The Leave campaign – many of whom are now at the top table of government – spent weeks riding around in a big red German bus emblazoned with, “We send the EU £350m a week – let’s fund our NHS instead”. Polling says the message got home. It was one of the key reasons swing voters opted for Leave over Remain on June 23rd. Brexit campaigners went out of their way to sew seeds of fear for our health service if we stayed in Europe – stating the investment as a key plank of post-EU Britain.

Philip Hammond opened his first Conservative conference speech citing Liam Byrne’s ‘no money left’ memo, and noted that he hadn’t been left any such memo by his predecessor. Maybe with all the Brexit upheaval and re-organisation of Whitehall, the memo about owing the British people £350m a week for the NHS got lost. In truth, had Boris and his gang been paying up since the Leave vote, the NHS would’ve received £4.9bn by now. It’ll hit the five billion mark before Theresa May gets up to deliver her ‘Brexit means Brexit’ speech on Wednesday. (If you want to keep a track, there’s the rather helpful FYI.)

Instead of the promised cash, the chancellor offered up a series of reassuring soundbites about strength and history. His one EU admission was an offer to protect multi-year funding promises made by the EU after we leave. This spoke volumes about what so many know: businesses, education outlets, research centres, charities, civil society groups and so many more are reliant or partly reliant on the financial infrastructure Europe provided.

The assurance to protect EU funding for now is welcome, not least to the thousands whose livelihoods are reliant on it. This giveaway shows the chancellor realises what a disaster it will be to lose that investment down the line. But there were no promises for these organisations or their employees in the long-term – just a short-term fix but the fundamental and structural holes that exiting the EU will leave for many groups.

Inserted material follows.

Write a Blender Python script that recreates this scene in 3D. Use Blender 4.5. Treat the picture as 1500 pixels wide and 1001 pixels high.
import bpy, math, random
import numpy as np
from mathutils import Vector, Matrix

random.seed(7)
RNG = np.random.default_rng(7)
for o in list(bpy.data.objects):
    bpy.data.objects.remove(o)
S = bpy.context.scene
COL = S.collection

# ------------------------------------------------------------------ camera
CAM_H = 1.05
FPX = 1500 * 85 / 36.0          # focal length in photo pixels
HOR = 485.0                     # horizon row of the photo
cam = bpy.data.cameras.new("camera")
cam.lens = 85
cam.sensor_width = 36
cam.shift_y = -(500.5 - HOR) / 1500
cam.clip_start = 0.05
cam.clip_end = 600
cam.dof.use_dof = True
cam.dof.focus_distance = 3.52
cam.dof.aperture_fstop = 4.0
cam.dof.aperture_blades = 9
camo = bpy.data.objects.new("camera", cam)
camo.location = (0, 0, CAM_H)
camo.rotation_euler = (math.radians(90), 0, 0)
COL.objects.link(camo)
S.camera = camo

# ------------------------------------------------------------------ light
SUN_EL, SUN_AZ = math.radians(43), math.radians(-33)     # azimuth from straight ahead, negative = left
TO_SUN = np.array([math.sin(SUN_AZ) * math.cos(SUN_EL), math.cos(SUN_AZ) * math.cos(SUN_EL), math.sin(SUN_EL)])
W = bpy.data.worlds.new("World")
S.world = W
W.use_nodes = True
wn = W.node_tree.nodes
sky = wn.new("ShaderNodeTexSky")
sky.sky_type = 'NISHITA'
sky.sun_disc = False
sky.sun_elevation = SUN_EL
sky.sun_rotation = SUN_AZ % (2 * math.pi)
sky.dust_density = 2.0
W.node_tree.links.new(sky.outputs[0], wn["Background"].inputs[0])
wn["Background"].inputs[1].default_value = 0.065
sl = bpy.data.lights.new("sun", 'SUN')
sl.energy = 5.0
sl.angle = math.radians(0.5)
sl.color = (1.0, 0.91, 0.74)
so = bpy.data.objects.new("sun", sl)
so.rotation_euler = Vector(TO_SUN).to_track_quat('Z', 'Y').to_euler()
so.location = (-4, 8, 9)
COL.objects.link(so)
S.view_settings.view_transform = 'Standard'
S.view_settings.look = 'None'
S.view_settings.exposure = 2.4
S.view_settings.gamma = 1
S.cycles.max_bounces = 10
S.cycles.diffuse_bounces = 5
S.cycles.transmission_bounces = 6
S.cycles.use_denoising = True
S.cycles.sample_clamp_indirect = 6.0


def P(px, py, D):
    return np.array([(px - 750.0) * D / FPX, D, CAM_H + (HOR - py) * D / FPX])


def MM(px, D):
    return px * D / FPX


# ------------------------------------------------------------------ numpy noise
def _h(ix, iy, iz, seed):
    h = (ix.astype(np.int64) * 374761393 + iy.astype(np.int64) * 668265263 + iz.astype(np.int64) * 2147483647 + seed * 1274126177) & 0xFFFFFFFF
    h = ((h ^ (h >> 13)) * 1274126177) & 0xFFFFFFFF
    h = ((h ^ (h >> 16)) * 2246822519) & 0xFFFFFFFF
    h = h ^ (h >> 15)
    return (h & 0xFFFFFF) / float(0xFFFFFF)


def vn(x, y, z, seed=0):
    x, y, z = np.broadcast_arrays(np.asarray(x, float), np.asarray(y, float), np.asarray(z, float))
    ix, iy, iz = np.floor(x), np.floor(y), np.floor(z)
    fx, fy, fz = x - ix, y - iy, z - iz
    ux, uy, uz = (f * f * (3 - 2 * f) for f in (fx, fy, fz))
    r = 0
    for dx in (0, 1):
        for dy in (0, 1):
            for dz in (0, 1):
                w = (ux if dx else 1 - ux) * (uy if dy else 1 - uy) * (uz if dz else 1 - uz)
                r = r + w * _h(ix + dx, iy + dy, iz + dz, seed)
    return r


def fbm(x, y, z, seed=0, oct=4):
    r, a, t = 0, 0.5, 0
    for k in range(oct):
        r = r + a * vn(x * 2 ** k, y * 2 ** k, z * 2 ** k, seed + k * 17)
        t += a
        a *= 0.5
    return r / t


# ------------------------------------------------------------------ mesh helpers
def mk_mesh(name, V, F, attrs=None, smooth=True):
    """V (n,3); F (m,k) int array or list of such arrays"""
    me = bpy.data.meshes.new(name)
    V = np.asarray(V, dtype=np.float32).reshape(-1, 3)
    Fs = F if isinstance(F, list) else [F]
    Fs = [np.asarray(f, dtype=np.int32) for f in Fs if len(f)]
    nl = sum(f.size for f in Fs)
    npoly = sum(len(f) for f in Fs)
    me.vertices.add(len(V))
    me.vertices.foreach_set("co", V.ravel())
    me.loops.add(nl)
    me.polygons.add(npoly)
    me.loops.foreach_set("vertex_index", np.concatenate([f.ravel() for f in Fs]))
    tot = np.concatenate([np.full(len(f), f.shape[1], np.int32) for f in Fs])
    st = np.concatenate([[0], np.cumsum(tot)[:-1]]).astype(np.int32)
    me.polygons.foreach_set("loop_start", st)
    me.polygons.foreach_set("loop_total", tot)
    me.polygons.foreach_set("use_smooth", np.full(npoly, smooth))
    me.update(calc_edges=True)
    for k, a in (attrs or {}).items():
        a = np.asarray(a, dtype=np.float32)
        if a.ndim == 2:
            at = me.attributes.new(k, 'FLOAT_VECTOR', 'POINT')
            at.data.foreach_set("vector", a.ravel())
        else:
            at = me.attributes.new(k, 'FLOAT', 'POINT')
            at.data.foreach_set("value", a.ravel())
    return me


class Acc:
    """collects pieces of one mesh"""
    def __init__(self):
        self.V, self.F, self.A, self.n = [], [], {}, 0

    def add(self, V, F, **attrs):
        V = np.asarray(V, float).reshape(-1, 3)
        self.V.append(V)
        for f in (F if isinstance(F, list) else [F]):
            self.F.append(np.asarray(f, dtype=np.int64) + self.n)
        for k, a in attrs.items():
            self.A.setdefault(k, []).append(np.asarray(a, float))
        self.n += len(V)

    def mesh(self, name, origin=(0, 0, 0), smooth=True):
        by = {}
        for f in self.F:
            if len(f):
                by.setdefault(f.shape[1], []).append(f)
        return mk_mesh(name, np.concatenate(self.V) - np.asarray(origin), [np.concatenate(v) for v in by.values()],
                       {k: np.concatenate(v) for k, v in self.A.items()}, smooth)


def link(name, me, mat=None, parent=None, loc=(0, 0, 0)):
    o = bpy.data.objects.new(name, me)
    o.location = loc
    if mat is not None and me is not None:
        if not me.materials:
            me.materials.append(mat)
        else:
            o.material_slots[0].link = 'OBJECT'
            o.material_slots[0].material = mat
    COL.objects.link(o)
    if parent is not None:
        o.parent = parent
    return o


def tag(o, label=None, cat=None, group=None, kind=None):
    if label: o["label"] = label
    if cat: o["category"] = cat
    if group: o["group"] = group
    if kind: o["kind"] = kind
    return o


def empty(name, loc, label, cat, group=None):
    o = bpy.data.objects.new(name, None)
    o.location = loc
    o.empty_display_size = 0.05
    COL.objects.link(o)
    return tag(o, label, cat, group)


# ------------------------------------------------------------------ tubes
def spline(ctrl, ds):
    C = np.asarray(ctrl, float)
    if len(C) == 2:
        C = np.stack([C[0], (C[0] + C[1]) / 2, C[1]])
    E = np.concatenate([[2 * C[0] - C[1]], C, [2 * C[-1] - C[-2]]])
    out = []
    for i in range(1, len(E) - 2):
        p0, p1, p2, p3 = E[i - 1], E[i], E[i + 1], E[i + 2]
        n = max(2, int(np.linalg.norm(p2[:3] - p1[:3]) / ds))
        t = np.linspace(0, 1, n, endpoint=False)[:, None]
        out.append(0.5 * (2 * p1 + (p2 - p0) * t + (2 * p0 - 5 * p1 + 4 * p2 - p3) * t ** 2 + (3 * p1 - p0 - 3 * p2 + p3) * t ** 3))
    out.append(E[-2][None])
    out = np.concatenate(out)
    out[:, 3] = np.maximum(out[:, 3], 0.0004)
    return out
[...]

That’s why Leave and Remain supporters alike shouldn’t let Philip Hammond forget. Brexit was put forward on a promise of more funding for our NHS, and protections for our industries. Brexit wasn’t a blank cheque for a handful of government bosses to interpret on behalf of the 33 million Brits who voted in the referendum. We deserve to get the deal they promised. And if they don’t meet their promises, we deserve our say on that deal.